UPDATED 03:10 EST / NOVEMBER 14 2015

NEWS

VC redux: the born-again Digg raises $4m Series A… Yes, that Digg

The born-again version of once great social sharing site Digg, Inc. has taken the venture capital path with the company taking $4 million Series A (apparently you start again when you’re reborn) in a round from DG Incubation, the Tokyo-based investment subsidiary of Digital Garage.

As part of the deal, Digg itself is spinning off from owner Betaworks into a separate company (hence the round for Digg specifically), with current Betworks Partner and current Chief Executive Officer Andrew McLaughlin moving to the position of Executive Chairman and Digg Chief Operating Officer Gary Liu taking the lead role.
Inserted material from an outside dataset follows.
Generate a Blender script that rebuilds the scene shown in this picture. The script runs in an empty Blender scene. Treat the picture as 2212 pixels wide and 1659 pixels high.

The current version of Digg, sort of a curated news service come original content provider (they link out to content on other sites while writing their own stuff as well) came about following Betaworks’ acquisition of Digg for a measly $500,000 in 2012 in what SiliconANGLE’s John Furrier at the time described as Grand Theft Startup.

That deal saw Betaworks taking the brand, domain, code and traffic from the original social sharing site, with the patents for the site being sold separately to LinkedIn, Inc.

“Digital Garage is excited to be investing in Digg,” Digital Garage Group Chief Executive Officer Kaoru Hayashi said in a statement. “We believe that the market for effective curation, especially on mobile, is vast and growing.”

“The Digg team has proven its ability to execute on that vision, and we look forward to helping them advance it even further,” Hayashi furthered.

“The Digg team has done what many thought to be impossible; they have restored an iconic Internet brand with a strong voice, high-quality products on web and mobile, and a loyal and growing user base,” Betaworks Chief Executive Officer and Founder John Borthwick added. “We are serious about Digg’s full global potential, and because of Digital Garage’s formidable expertise, there was no better investment partner for the next stage of growth.”

Digg 2.0

It’s strange to be writing about a Series A round for a company who shares the name of one that lives on in infamy in the venture capital funded startup space for rising so high then crashing so unbelievably hard through arguably unprecedented gross mismanagement.

That all said, Digg 2.0 has seen steady growth and has become an interesting read for its growing number of fans and credit where due to Betaworks for taking a dead horse and resurrecting it from the dead, even if the horse now appears to be a cat with the same name.

This is Digg 2.0’s first round, but the old Digg had raised $45 million prior to its implosion and was once valued in the mid hundred millions.

The company said it would use the funding to accelerate growth in users and revenue, the expansion of community and network features, and new products for international markets.